▶ What you need to do: Count how many lines of the material contain the string "repeat", then give that number and nothing more.

● ● ● ●

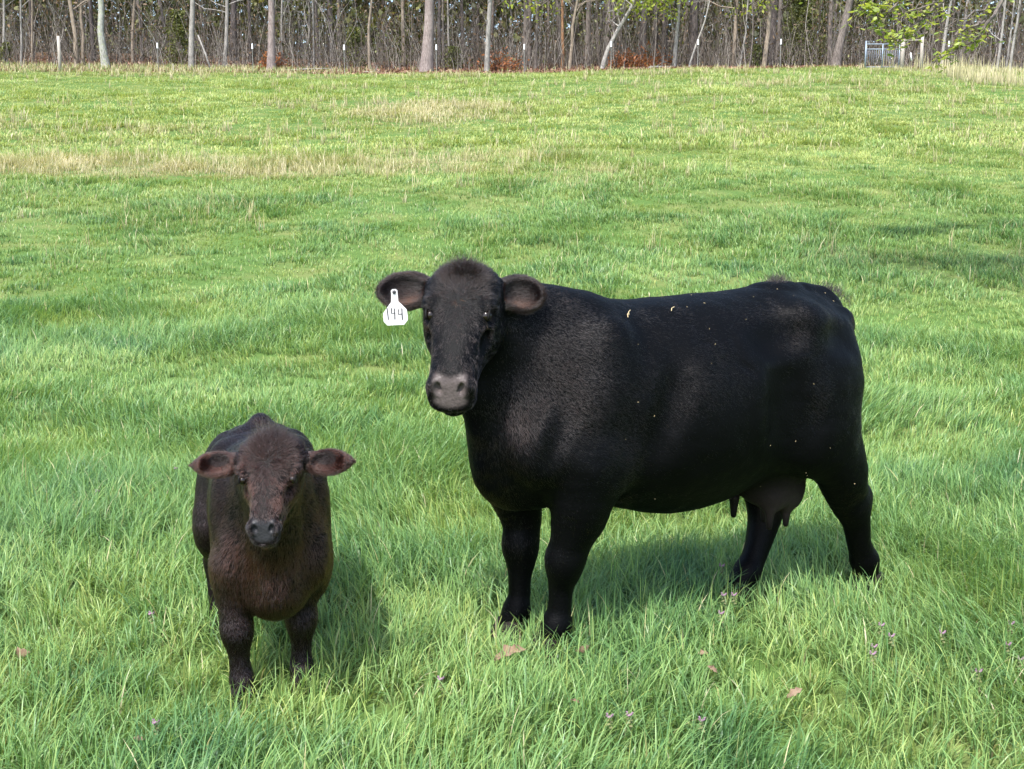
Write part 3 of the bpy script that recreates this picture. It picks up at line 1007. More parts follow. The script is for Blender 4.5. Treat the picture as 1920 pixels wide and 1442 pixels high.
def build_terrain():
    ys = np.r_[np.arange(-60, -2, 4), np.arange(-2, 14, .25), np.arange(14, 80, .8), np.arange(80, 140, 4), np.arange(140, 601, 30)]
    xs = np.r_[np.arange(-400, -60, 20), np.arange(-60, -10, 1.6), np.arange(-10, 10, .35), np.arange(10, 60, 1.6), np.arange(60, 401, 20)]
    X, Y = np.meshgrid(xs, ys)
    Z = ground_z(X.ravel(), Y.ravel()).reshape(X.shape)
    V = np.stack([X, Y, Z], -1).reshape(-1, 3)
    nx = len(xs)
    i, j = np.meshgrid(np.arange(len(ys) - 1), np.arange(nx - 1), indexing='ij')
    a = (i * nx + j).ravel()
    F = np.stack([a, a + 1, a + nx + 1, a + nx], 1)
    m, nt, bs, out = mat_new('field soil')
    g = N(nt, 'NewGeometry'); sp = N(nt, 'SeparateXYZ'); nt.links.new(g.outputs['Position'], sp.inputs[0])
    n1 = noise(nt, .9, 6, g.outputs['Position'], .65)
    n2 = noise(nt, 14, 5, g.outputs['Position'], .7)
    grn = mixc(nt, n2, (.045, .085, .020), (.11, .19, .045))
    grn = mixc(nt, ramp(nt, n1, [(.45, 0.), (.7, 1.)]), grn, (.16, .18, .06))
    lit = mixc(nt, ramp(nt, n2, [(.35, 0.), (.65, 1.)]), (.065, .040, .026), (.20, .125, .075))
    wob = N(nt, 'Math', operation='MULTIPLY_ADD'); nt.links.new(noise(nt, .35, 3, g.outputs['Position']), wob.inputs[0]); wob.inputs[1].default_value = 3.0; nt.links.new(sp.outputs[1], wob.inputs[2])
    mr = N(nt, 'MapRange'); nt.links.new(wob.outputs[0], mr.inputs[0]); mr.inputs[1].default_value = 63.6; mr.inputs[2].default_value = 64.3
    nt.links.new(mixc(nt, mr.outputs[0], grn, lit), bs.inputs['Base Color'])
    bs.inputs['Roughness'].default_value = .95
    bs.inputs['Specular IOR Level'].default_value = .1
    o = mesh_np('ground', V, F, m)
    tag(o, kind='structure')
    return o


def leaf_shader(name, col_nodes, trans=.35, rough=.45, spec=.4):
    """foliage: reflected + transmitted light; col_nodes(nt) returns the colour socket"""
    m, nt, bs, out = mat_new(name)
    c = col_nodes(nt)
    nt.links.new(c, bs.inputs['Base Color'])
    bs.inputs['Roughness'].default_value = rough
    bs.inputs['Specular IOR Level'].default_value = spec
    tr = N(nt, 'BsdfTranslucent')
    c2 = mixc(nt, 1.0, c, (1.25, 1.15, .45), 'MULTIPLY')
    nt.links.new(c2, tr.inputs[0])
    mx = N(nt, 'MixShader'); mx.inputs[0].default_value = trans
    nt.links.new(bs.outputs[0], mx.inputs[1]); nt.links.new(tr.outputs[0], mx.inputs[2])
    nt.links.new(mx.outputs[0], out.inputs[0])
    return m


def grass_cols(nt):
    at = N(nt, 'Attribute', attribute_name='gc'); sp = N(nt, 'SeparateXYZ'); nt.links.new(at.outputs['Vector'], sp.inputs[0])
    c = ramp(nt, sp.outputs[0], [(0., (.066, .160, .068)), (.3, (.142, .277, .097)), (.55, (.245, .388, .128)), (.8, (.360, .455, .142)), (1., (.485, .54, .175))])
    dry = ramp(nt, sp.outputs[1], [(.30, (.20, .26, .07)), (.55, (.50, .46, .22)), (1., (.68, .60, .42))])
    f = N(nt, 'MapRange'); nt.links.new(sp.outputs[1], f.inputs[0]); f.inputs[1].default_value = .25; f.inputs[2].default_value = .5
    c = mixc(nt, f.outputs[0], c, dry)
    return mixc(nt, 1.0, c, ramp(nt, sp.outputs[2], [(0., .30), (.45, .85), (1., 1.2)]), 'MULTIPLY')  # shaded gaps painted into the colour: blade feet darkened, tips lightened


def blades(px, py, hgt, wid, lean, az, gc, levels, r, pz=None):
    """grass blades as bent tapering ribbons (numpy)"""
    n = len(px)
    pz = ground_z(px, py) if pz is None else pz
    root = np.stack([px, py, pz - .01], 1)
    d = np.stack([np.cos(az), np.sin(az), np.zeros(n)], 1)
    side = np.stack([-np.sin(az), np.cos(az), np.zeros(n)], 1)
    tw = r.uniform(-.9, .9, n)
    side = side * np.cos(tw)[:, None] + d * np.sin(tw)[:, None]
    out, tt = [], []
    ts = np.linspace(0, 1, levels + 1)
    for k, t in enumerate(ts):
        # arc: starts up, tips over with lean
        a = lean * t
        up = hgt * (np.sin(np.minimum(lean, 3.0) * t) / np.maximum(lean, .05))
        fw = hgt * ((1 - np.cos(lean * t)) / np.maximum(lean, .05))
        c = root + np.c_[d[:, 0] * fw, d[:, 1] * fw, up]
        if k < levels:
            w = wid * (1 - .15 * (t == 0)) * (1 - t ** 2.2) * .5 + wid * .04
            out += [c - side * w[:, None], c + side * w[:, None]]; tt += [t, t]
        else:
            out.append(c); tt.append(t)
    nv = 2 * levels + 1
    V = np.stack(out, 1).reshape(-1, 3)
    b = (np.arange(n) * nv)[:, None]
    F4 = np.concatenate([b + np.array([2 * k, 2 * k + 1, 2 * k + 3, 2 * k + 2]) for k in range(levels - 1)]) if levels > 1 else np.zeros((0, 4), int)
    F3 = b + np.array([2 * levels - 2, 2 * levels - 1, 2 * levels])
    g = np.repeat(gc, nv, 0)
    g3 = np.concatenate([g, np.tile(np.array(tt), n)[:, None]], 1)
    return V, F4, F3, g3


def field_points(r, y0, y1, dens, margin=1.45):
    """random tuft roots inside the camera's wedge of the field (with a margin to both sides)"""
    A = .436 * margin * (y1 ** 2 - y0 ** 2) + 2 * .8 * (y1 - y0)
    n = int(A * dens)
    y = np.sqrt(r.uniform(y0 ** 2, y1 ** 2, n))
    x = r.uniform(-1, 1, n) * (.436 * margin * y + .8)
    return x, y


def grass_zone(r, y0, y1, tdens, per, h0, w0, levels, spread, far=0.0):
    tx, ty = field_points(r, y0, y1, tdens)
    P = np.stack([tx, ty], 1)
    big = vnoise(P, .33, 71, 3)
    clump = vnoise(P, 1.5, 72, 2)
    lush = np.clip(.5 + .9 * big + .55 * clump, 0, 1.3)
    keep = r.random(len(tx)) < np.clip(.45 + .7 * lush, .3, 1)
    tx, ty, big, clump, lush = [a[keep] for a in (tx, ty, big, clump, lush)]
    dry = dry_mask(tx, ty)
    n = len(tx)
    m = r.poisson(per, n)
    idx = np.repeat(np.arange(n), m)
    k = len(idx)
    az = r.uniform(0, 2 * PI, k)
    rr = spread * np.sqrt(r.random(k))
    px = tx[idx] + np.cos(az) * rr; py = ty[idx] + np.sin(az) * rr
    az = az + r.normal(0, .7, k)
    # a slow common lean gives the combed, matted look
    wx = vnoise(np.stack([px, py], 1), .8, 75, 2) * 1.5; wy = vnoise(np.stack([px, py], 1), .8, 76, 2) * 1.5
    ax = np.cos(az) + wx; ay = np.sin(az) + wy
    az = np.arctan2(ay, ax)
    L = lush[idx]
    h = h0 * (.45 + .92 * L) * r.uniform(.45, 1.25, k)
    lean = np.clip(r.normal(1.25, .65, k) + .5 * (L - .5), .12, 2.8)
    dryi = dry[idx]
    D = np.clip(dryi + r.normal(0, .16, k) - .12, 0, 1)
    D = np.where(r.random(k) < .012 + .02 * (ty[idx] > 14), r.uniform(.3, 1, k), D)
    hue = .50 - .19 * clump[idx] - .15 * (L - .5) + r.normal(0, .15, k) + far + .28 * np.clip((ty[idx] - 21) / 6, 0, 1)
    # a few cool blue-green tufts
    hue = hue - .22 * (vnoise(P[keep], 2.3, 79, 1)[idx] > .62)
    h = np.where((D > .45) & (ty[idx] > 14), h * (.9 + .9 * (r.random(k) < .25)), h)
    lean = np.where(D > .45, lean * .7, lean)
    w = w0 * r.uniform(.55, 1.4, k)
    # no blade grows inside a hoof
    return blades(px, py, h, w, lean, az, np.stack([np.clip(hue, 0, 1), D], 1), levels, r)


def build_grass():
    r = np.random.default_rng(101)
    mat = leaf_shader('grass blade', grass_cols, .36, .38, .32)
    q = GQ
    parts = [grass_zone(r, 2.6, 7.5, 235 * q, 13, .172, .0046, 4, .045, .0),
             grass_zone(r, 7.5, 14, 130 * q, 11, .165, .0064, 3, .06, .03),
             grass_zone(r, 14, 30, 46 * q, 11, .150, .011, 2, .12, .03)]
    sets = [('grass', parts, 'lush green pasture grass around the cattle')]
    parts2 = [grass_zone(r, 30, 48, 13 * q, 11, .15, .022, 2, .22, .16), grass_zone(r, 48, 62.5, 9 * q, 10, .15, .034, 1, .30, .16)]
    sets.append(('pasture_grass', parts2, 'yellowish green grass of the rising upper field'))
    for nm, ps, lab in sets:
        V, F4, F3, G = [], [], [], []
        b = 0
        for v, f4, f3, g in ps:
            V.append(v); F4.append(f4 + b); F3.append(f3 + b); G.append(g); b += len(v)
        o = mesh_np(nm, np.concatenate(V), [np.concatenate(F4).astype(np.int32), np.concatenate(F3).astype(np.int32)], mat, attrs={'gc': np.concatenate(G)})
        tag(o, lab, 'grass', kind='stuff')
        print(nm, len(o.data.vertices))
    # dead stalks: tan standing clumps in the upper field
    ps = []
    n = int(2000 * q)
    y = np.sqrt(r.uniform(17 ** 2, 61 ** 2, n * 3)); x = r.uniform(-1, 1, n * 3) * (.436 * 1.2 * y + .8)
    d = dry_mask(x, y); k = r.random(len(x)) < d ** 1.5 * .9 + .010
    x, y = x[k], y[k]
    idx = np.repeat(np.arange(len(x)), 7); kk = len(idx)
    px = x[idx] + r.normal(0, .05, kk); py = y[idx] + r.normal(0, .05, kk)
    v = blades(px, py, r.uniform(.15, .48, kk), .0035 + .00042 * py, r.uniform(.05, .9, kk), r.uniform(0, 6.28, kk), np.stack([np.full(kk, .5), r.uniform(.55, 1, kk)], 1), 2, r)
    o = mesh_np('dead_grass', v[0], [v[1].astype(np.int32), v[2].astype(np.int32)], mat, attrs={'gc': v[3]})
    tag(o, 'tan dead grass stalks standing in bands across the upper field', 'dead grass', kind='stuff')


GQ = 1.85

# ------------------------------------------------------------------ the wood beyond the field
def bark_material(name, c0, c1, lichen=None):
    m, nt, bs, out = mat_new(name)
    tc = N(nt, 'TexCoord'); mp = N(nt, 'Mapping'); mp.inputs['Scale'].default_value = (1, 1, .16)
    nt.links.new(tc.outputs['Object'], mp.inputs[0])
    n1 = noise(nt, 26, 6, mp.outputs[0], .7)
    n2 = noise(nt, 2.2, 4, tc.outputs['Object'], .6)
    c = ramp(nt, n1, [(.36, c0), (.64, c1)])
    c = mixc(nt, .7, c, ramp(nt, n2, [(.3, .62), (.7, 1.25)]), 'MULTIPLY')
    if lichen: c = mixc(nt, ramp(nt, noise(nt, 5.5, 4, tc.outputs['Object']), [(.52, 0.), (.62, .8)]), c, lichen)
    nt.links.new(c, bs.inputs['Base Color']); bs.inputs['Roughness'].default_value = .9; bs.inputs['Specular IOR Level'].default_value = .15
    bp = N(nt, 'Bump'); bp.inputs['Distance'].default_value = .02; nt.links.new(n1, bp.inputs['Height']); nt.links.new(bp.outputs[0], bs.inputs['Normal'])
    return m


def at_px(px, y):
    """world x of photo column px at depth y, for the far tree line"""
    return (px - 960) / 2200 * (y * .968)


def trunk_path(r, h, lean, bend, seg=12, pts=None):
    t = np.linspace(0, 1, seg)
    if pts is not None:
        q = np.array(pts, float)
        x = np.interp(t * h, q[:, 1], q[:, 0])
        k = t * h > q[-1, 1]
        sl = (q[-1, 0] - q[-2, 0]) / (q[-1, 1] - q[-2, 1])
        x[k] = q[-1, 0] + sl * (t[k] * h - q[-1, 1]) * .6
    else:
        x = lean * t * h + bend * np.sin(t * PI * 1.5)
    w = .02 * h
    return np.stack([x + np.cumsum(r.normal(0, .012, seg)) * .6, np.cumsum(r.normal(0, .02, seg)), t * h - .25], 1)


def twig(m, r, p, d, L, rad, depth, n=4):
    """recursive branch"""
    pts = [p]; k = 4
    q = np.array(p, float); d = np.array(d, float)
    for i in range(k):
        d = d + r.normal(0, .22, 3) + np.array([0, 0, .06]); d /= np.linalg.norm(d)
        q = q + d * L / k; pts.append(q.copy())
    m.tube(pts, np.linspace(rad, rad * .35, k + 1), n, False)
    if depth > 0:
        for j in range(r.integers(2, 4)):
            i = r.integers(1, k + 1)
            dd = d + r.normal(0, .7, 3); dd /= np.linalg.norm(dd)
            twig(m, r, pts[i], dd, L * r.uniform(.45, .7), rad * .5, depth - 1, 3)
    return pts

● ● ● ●

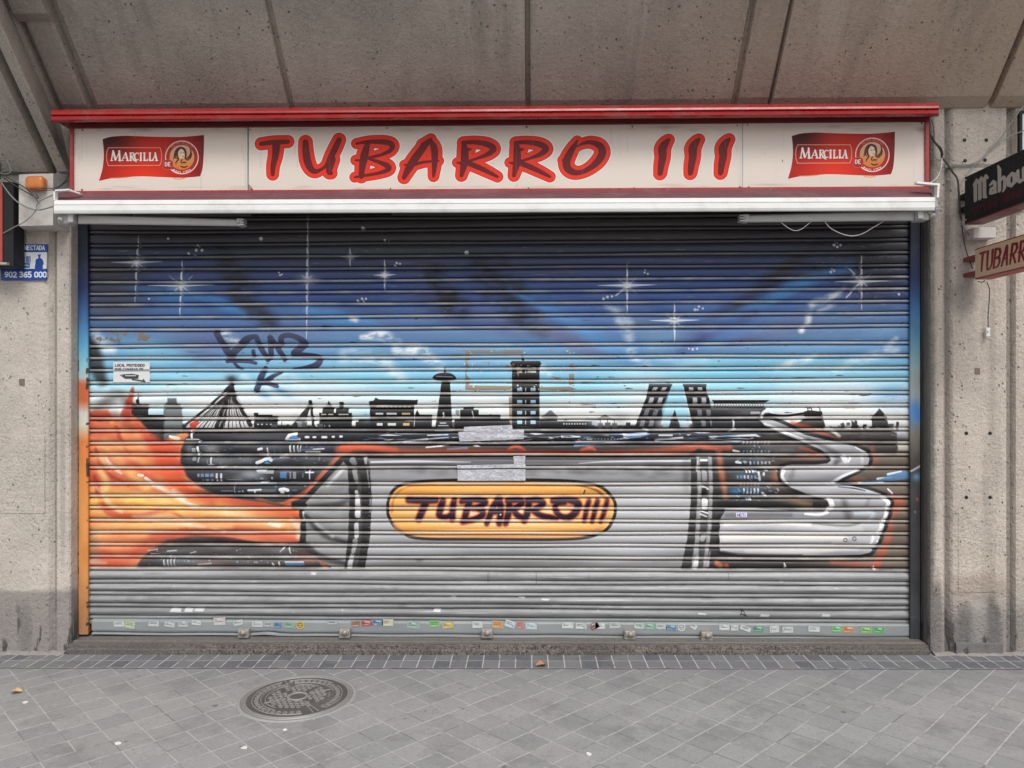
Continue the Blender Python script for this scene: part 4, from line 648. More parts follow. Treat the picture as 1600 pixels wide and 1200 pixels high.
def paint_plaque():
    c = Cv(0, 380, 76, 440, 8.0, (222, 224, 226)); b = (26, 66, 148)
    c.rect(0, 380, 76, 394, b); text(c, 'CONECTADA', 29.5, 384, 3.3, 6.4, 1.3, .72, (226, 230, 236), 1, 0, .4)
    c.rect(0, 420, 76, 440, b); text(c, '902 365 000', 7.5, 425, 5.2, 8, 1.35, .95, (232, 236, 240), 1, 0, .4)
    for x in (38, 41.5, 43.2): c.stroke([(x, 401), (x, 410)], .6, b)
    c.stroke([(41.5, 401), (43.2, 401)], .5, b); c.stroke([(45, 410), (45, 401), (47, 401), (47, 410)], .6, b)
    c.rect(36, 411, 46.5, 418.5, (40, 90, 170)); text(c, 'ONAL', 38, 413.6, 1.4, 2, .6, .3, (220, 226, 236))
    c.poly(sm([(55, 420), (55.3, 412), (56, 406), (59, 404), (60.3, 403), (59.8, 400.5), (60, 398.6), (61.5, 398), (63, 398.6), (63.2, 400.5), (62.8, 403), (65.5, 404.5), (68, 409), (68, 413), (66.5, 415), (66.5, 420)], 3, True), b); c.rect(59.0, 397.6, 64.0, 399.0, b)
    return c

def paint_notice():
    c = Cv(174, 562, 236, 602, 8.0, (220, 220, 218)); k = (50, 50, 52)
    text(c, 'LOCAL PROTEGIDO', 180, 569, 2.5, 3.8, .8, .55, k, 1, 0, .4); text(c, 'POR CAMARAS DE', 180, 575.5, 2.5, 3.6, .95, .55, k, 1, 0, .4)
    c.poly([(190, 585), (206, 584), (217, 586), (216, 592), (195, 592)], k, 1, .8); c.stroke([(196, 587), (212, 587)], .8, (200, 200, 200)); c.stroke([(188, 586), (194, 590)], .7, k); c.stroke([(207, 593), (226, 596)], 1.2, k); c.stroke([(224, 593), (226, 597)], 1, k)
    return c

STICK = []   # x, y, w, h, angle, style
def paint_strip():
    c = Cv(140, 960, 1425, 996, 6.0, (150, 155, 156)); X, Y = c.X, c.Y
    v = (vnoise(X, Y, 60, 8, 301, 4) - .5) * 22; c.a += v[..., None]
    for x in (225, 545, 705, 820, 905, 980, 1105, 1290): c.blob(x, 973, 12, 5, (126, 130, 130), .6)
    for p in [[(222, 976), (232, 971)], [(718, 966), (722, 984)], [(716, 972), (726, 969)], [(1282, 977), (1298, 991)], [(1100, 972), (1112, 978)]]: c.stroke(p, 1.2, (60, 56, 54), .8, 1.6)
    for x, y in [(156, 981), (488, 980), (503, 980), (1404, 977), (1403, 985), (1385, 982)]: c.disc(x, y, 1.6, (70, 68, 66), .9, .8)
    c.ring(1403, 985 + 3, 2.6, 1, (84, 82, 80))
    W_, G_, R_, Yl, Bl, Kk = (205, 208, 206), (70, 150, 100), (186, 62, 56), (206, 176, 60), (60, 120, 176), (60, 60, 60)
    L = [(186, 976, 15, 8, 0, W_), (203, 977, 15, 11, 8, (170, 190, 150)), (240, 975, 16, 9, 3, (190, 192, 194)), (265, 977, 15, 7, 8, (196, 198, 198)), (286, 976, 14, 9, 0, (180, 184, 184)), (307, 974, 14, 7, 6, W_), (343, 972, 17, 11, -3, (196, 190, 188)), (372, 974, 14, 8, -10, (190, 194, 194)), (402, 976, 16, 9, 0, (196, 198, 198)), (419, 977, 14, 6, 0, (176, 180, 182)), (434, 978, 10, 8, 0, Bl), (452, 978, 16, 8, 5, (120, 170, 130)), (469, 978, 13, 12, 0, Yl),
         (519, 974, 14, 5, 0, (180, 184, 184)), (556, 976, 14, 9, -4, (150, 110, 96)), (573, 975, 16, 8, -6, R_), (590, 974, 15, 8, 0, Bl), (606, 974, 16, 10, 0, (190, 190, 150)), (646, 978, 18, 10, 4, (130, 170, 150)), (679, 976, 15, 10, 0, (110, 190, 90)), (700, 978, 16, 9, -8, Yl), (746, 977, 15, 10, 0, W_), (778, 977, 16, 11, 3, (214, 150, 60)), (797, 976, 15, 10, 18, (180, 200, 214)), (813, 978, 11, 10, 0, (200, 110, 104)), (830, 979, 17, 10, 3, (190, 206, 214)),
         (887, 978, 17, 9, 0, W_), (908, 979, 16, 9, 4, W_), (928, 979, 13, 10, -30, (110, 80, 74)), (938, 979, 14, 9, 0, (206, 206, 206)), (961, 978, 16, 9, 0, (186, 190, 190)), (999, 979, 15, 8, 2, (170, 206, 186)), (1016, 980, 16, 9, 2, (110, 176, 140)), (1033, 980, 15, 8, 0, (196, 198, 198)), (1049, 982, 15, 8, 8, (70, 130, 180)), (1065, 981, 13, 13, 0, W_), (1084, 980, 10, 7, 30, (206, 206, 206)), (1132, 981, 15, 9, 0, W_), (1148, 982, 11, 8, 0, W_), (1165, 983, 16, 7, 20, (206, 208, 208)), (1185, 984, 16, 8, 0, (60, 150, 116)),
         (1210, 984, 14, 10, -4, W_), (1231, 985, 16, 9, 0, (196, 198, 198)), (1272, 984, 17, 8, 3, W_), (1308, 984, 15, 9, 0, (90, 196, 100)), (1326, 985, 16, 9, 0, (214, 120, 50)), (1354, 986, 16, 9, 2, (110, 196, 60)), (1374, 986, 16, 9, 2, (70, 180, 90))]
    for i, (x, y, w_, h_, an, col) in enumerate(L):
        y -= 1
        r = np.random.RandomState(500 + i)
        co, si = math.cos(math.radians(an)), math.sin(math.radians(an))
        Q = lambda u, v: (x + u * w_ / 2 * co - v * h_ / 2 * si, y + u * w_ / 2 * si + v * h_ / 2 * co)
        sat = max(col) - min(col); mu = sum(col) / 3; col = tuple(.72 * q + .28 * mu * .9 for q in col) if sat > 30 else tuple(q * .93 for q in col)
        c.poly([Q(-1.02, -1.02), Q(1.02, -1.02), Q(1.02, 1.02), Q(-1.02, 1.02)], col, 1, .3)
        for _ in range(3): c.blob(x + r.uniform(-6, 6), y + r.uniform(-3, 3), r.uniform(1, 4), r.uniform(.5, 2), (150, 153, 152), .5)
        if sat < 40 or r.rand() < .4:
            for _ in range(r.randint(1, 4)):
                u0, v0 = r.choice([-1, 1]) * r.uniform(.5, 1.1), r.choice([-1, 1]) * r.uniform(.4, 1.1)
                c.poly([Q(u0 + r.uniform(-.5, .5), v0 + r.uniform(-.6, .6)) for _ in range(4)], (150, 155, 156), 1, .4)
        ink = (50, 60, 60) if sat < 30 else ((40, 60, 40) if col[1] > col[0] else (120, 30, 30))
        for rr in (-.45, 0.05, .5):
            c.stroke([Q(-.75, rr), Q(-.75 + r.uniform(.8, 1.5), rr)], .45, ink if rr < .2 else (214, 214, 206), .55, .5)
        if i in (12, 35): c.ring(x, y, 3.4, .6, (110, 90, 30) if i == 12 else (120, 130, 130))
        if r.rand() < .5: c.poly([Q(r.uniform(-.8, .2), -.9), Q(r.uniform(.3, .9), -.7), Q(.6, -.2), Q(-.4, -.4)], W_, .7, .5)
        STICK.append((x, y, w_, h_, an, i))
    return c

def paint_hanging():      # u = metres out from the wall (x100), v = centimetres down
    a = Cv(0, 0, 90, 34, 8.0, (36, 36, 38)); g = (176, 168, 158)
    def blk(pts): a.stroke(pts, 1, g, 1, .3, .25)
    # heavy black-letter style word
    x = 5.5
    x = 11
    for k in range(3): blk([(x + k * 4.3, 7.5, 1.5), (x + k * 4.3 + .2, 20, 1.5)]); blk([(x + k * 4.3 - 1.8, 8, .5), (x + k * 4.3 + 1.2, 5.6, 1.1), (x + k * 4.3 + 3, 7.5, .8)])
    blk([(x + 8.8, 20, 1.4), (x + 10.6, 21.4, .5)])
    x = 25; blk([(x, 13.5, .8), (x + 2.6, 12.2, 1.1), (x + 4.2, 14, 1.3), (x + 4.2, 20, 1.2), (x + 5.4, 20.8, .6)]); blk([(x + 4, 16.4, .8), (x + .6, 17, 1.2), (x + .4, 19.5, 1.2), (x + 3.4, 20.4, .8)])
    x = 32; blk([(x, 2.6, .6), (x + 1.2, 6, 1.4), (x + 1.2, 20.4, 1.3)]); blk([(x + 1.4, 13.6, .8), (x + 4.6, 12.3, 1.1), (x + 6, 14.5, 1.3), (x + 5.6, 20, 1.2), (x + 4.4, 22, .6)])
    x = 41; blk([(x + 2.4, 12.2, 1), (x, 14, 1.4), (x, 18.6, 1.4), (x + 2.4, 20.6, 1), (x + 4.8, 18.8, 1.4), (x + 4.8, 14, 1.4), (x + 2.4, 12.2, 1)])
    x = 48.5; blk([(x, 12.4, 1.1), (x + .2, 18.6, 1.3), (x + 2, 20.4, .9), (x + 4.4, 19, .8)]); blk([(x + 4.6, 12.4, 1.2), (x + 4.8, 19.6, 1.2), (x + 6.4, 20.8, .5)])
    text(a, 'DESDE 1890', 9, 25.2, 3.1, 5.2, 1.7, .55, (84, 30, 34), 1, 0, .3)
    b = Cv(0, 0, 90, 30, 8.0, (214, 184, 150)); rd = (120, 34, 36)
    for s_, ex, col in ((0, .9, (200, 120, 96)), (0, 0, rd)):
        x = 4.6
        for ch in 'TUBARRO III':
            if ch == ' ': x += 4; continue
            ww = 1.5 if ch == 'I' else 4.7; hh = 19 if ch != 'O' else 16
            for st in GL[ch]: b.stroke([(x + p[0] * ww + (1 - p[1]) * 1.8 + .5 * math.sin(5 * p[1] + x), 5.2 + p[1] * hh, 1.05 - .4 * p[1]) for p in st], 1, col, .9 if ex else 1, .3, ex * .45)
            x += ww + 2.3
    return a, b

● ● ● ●

▶ Problem solution: 3